For someone to learn something does there necessarily have to be a teacher present? Can you not learn by doing? No one taught me to write but I nevertheless learned. I think Larkin’s remark in his Paris Review interview is pretty much spot on: “Oh, for Christ’s sake, one doesn’t study poets! You read them, and think, That’s marvellous, how is it done, could I do it? and that’s how you learn.” I’ve always been slightly embarrassed by my lack of academic qualifications but perhaps that might have done me more harm in the long run. I read, I learned.

Adrian Slatcher said...

I wrote pretty much continuously for 8 years (and regularly before that) before I did my M.A. What it gave me though was a peer group (I'd never even MET a published writer before I decided to do a masters) and the time. The problem with having Larkin and whoever as your teacher is that it's never going to be a two way conversation. I'd say that Kingsley Amis and the other poets he met at Oxford were (at least as)equally as important to Larkin as reading Yeats or whoever. Actually, Larkin probably had one of the most supportive peer groups of any 20th century writer. As for studying poets, I guess a writer does study poets, but in the way a magpie looks for glints of gold.

Anees Khan said...

I believe writing cannot be taught to the person who doesn’t have aptitude for what a good sentence or story is. However, if one learns the concepts early, it certainly helps him appreciate fiction better and identify what are the gaps in his writing. If I know what a good dialogue or well rounded character is, I will certainly try to write like one. I enjoy reading classics more after I know the concepts of fiction and literature. In absence of this learning, I will have to put double or triple efforts to see the same thing; and, perhaps I will appreciate a work of fiction, without knowing why; and I will be disappointed, without knowing why.

Isabel Doyle said...

In the discussion following the Guardian article the idea that a creative writing course provides a group of readers/commentators was raised, and surely having interested readers is a very important part of learning the craft of writing. What can't be taught I would hazard is inspiration. Perhaps there are techniques that can be shared, in how to recognise a potential idea and develop it?
Certainly having guidance in who to read specifically, when one is struggling with managing complex storylines, or some other technical problem, would be a boon.

Adrian Slatcher said...

Anis, writers need to be readers, but its interesting when you get a different kind of influence, how it can change writing. Bruce Chatwin, for instance, was an expert in antiquities and a great traveller, he read Hemingway; I'm sure his reading was different than most late 20th Century writers, and his books have something new as a result.
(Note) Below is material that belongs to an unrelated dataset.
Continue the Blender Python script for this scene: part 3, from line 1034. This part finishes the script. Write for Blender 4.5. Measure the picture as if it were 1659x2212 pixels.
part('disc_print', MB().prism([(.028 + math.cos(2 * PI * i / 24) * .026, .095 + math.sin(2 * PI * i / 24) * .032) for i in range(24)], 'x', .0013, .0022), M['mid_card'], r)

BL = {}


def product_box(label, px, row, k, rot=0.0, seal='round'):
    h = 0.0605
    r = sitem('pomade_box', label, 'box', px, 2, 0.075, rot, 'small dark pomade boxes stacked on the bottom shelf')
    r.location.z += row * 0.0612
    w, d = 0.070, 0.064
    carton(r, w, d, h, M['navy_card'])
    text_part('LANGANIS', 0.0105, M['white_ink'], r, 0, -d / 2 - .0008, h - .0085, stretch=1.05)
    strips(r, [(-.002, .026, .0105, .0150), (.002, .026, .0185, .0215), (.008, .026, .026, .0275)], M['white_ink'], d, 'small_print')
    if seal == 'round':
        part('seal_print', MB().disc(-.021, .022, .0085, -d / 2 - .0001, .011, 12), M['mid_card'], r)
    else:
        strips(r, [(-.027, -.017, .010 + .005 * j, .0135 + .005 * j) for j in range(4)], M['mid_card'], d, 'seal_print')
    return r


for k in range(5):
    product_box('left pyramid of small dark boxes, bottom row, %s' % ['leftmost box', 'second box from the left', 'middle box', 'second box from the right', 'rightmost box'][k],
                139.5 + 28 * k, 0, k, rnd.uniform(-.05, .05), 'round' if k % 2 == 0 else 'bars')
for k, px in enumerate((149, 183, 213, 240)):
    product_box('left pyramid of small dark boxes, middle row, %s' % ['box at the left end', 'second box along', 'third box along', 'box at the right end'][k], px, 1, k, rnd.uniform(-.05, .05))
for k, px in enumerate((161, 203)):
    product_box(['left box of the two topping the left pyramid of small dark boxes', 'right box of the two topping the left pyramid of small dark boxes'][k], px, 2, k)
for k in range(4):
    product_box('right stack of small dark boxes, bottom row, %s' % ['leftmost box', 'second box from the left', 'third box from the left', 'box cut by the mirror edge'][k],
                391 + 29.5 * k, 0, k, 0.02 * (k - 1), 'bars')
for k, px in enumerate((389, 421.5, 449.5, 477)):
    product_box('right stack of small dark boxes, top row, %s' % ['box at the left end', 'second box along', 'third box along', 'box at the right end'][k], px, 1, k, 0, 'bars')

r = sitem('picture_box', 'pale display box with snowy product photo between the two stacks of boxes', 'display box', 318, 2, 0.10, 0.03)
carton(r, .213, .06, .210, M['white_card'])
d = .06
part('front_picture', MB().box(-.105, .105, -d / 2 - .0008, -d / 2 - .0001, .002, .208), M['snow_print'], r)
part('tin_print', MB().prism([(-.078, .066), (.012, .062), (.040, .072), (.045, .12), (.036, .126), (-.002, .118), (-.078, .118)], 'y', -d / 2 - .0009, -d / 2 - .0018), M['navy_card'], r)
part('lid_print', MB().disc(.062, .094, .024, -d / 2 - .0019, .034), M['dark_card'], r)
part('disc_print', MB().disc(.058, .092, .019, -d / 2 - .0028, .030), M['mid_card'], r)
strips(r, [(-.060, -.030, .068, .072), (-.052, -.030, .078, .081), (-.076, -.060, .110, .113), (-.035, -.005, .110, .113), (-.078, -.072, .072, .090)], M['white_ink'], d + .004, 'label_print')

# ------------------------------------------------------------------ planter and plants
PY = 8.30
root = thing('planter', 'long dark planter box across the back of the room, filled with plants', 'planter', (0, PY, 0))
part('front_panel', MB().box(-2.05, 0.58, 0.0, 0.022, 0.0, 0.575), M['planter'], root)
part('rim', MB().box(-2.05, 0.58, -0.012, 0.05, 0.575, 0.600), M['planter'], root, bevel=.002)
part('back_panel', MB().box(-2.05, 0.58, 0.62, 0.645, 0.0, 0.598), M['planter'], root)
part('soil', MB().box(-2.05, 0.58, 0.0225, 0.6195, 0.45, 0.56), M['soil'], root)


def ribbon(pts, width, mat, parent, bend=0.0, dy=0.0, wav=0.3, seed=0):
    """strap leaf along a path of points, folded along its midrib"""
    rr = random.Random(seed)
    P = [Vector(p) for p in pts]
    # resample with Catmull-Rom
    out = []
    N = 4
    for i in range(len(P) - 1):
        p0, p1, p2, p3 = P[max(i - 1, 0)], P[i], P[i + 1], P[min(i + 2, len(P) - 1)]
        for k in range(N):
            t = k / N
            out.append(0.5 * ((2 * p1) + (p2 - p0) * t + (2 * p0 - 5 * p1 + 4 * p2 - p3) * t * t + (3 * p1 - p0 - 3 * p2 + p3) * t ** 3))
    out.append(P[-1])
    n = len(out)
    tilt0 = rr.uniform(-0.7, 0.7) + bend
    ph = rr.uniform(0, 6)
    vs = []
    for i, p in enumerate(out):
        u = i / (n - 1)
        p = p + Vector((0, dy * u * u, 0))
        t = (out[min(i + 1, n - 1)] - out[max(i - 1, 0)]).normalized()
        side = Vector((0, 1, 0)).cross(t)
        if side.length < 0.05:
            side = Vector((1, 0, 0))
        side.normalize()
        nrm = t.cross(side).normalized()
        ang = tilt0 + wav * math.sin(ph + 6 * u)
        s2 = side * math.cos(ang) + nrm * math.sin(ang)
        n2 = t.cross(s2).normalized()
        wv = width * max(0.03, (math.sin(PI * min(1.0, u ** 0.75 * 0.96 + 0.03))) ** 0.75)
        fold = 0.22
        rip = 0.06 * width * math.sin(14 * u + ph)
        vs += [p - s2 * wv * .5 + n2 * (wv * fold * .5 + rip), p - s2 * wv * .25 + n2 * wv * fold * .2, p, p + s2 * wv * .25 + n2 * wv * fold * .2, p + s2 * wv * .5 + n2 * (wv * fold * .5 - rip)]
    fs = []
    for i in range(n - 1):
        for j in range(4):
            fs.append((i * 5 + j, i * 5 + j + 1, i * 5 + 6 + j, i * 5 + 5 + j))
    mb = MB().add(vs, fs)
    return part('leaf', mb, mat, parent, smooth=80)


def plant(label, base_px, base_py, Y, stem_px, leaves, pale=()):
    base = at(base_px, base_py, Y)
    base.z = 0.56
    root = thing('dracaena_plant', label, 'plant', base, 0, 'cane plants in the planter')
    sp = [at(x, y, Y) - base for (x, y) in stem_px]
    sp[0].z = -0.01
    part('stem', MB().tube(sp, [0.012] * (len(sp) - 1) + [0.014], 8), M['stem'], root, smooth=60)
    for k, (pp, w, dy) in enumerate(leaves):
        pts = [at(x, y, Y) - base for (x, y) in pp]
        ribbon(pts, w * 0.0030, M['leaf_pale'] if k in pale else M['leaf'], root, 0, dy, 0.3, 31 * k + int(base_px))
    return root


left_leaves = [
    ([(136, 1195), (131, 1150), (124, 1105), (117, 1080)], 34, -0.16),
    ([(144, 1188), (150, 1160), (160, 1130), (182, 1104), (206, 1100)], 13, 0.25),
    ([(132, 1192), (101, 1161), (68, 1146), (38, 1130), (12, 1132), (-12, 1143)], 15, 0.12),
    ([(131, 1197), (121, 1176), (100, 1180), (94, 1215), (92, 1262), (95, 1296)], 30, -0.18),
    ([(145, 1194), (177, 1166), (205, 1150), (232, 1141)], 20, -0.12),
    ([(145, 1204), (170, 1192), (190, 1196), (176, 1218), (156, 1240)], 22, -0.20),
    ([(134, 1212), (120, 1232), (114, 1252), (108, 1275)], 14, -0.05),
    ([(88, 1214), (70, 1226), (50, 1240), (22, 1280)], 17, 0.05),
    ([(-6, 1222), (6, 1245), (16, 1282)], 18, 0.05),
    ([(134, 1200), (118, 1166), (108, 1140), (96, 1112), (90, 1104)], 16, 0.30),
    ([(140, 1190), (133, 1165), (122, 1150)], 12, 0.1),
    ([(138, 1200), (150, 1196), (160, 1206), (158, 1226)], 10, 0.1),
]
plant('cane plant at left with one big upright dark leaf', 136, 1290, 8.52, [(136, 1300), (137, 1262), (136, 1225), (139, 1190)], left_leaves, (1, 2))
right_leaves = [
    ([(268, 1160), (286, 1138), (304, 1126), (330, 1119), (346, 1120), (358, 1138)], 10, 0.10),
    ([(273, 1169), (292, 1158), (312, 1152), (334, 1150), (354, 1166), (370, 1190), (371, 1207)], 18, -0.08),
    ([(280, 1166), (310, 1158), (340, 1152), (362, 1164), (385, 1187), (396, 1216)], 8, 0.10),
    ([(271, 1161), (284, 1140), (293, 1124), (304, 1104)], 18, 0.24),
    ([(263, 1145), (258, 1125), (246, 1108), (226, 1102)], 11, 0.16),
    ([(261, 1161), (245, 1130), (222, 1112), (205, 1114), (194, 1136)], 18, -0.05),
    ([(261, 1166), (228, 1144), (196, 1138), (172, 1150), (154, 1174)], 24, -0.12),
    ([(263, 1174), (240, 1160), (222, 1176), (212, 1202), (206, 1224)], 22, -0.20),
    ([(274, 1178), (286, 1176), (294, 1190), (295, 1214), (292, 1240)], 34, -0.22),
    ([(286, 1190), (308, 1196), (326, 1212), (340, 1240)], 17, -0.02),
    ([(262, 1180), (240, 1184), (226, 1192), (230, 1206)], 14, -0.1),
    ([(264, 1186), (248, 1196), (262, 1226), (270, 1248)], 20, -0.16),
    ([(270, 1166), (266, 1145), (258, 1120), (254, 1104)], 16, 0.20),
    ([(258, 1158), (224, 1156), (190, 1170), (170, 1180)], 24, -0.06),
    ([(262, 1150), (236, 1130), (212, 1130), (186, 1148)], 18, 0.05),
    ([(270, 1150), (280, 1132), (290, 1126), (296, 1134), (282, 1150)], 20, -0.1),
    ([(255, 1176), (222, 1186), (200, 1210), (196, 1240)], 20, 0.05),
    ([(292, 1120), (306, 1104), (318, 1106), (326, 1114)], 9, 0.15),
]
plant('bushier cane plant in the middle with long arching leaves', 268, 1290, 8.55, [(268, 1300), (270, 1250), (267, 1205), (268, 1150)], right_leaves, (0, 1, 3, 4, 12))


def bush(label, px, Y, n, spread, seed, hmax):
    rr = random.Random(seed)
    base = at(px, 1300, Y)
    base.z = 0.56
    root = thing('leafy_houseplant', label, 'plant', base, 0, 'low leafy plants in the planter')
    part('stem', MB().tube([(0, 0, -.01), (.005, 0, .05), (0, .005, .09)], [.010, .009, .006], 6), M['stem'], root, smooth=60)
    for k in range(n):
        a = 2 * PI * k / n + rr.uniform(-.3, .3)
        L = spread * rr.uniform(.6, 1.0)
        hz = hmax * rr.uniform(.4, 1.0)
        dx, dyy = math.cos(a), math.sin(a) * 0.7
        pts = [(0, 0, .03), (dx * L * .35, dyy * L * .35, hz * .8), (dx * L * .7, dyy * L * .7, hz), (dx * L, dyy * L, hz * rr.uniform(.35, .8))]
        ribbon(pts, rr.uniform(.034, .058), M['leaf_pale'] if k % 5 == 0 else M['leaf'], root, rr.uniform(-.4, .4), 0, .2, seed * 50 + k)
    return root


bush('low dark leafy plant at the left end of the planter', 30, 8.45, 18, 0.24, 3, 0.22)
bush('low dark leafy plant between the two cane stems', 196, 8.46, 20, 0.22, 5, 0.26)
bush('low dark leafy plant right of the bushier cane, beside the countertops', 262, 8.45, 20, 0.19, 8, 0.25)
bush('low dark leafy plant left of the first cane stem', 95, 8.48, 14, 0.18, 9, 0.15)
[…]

Isabel, the debate after McCrum's piece was interesting but very wide ranging. I'd make a distinction between masters level courses as these have a particular intention, and the idea of a creative writing "class." Even there, you'll find that people have chosen they want to write (rather than learn guitar or paint), and an interest in using words imaginatively seems a good thing in itself. Whether that leads to anything more, depends on the person, and, yes, the nature of their inspiration.